You might notice that a lot of this article reads like an obituary. Does this mean that techno in Japan is dead? Well, yes, sort of. The techno of Takkyu Ishino’s Grinning Disco Cat and Ken Ishii’s Flatspin album is dead (or at least as stale, moldering and irrelevant as Mr. Big). But electronic music in Japan is alive and kicking, be it the current electro craze or any number of mini-scenes based around breakcore, chiptune, dubstep and dozens of other subgenres.

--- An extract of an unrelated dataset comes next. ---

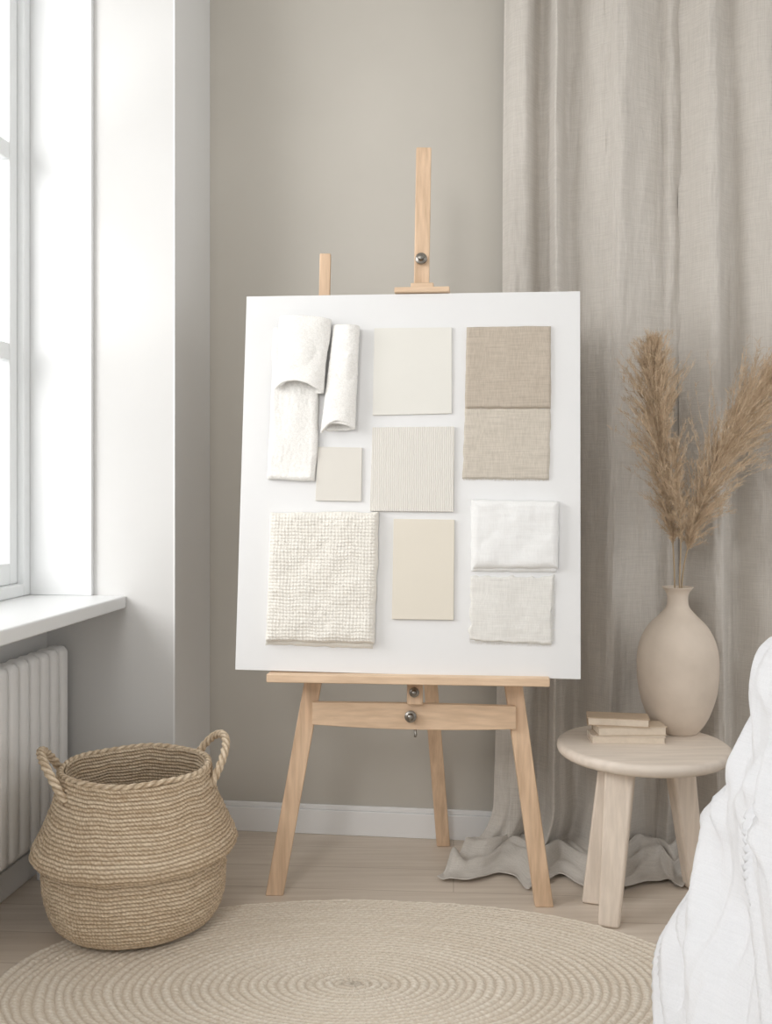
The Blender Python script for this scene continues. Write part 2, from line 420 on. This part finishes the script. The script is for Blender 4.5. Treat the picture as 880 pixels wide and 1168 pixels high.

So slip on your comfortable shoes and gulp down a few genki drinks, because the night is long, the trains will stop running, and they say the Japanese can rave all night without chemical "enhancement"…

 

 

 

top 10 japanese techno albums

 

1. Berlin Trax, by Takkyu Ishino

Hard. Uncompromising. And "Polynasia" is one intense bit of tiki drum tribalism.

 

2. A, by Denki Groove

Kind and soothing one minute (see "Wicked Jumper"), psychotic and screaming the next ("Volcanic Drumbeats"). A classic.

 

3. Metal Blue America, by Ken Ishii

Though Jelly Tones gets all the attention, this flawed but worthy follow-up is more intense.

 

4. Hoshi no Koe, by Nobukazu Takemura

If you like ambient, this one’s a knockout. Seriously. You’ll be asleep within ten minutes, and that’s high praise.

 

5. Out Loud, by Boom Boom Satellites

Whatever meds induced this amazing mutant techno-jazz-rock hybrid, I wish to hell BBS would get back on them.

 

6. UC YMO, by Yellow Magic Orchestra

This "Best Of" compiled by Ryuichi Sakamoto himself is a damn good place to start on this seminal unit.

 

7. Grinning Cat, by Susumu Yokota

Unusual, innovative loop-based ambience. Magic Thread is probably just is good [And Sakura is even better… IMO! – Ed].

 

8. More! More! More!, by Capsule

Yeah, you can barely call it techno, but whatever you call it, it’s damn addictive.

 

9. This Is My Shit, by 80kidz

I so want to see this crew live. These people will be HUGE.

 

10. Loophole, by Sketch Show

Sublime ambient glitch-pop. Still can’t believe the YMO geezers are responsible for this.